Many U.S. CPA firms and companies are turning to India for strategic expansion. VJM Global’s expert guidance ensures your holding company registration process is smooth, compliant, and efficient.

Ready to establish your holding company in India with expert offshore support? Contact VJM Global today!

FAQs

Q1: Can a foreign national own a holding company in India?

A. Yes. Foreign nationals can own a holding company in India under the Foreign Direct Investment (FDI) policy. Ownership is permitted either through the automatic route or the government approval route, depending on the business sector involved.

Q2: How long does it take to register a holding company in India?

A. With accurate and complete documentation, registering a holding company in India typically takes around 10 to 15 working days. Timelines may vary slightly based on regulatory approvals and application processing times.

Q3: Is there a minimum capital requirement?

A. No. The Companies Act, 2013, does not specify a minimum capital requirement to incorporate a holding company. However, it is advisable to allocate sufficient capital to cover basic operational needs and meet ongoing legal compliance obligations.

Q4: Can a holding company be registered under the same name as its foreign parent?

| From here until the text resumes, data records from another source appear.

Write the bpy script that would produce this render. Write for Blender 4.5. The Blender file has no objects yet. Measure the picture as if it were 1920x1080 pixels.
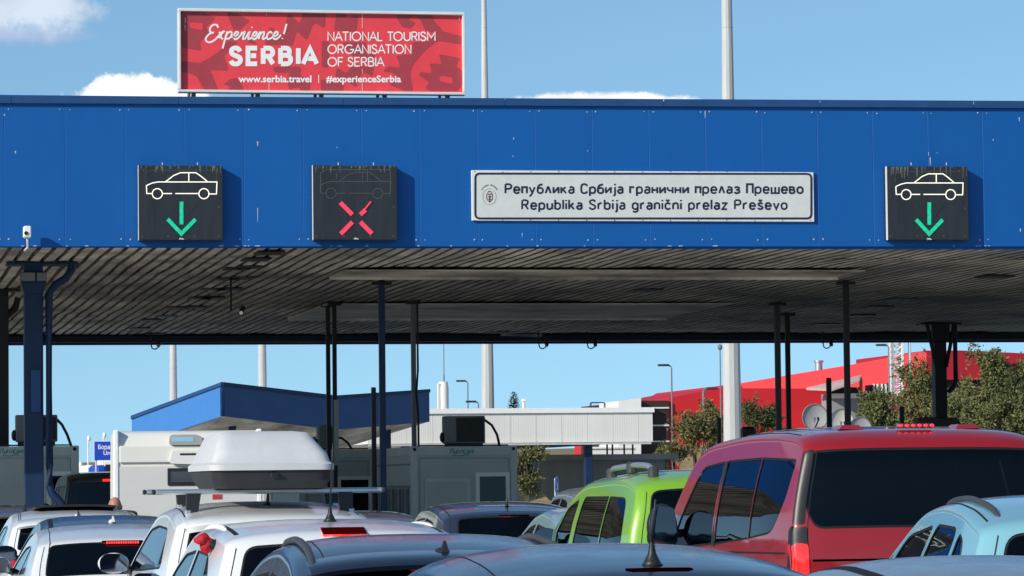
import bpy, math, random
from mathutils import Vector, Matrix, noise
from mathutils.geometry import delaunay_2d_cdt, tessellate_polygon
rnd = random.Random(7)
C = bpy.context.scene.collection
SC = bpy.context.scene
R = math.radians

# ------------------------------------------------------------------ camera
EYE, FPX = 1.75, 6660.0
YAW, PITCH, ROLL = math.atan(1260/FPX), math.atan(365/FPX), R(0.6)
FW = Vector((math.sin(YAW)*math.cos(PITCH), math.cos(YAW)*math.cos(PITCH), math.sin(PITCH)))
_r0 = FW.cross(Vector((0, 0, 1))).normalized(); _u0 = _r0.cross(FW)
RT = _r0*math.cos(ROLL) - _u0*math.sin(ROLL); UP = _u0*math.cos(ROLL) + _r0*math.sin(ROLL)
cd = bpy.data.cameras.new('camera'); cam = bpy.data.objects.new('camera', cd); C.objects.link(cam)
cd.sensor_width = 36; cd.lens = FPX/1920*36; cd.clip_start = 0.5; cd.clip_end = 6000
M = Matrix((RT, UP, -FW)).transposed().to_4x4(); M.translation = (0, 0, EYE); cam.matrix_world = M
SC.camera = cam
def ray(px, py): return FW*FPX + RT*(px-960) - UP*(py-540)
def W(px, py, Y):            # the point of the vertical plane y = Y seen at that place of the photograph
    d = ray(px, py); k = Y/d.y
    return Vector((d.x*k, Y, EYE + d.z*k))
def WZ(px, py, z):           # the same for the level plane at height z
    d = ray(px, py); k = (z-EYE)/d.z
    return Vector((d.x*k, d.y*k, z))

# ------------------------------------------------------------------ sun, sky, exposure
SUN_AZ, SUN_EL = R(180+58), R(25)
SD = Vector((math.sin(SUN_AZ)*math.cos(SUN_EL), math.cos(SUN_AZ)*math.cos(SUN_EL), math.sin(SUN_EL)))
sl = bpy.data.lights.new('sun', 'SUN'); sl.energy = 3.3; sl.angle = R(0.5); sl.color = (1, .93, .82)
so = bpy.data.objects.new('sun', sl); C.objects.link(so); so.location = (-40, -30, 60)
so.rotation_euler = (-SD).to_track_quat('-Z', 'Y').to_euler()
wd = bpy.data.worlds.new('World'); SC.world = wd; wd.use_nodes = True
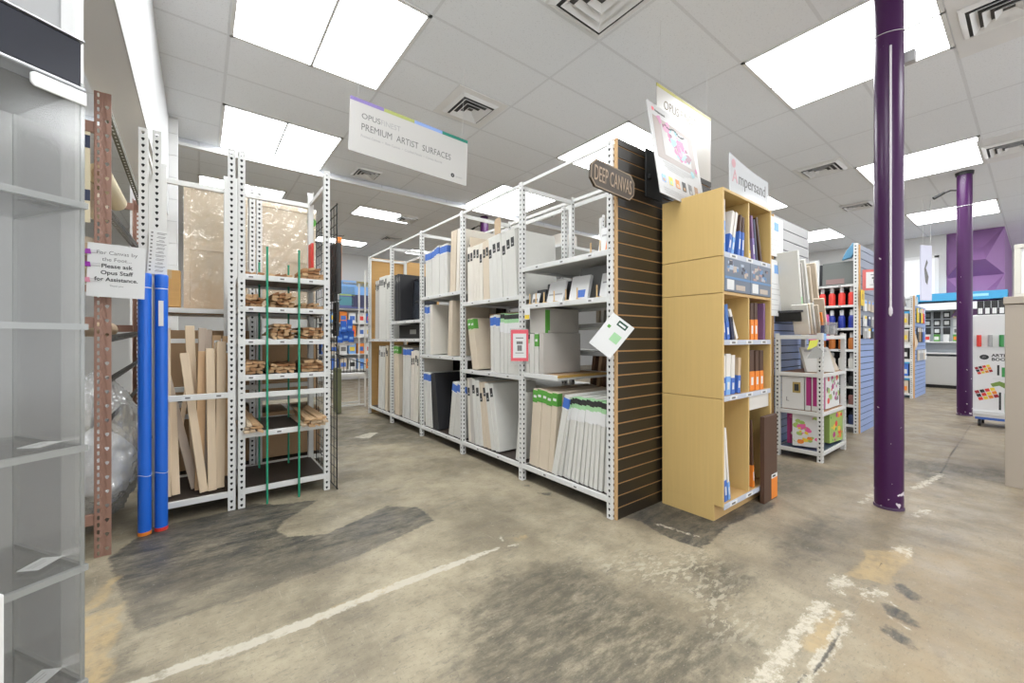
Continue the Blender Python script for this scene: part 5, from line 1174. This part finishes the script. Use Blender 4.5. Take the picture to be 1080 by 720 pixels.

A. Only if the proposed name follows the Ministry of Corporate Affairs (MCA) naming guidelines. It must not be identical or too similar to any existing registered entity in India to avoid rejection or legal conflicts.

Q5: Do I need a local director to set up a holding company?

A. Yes. Indian company law requires at least one director to be a resident of India. As per Section 149 of the Companies Act, 2013, a resident is defined as someone who has stayed in India for a minimum of 182 days in the previous calendar year.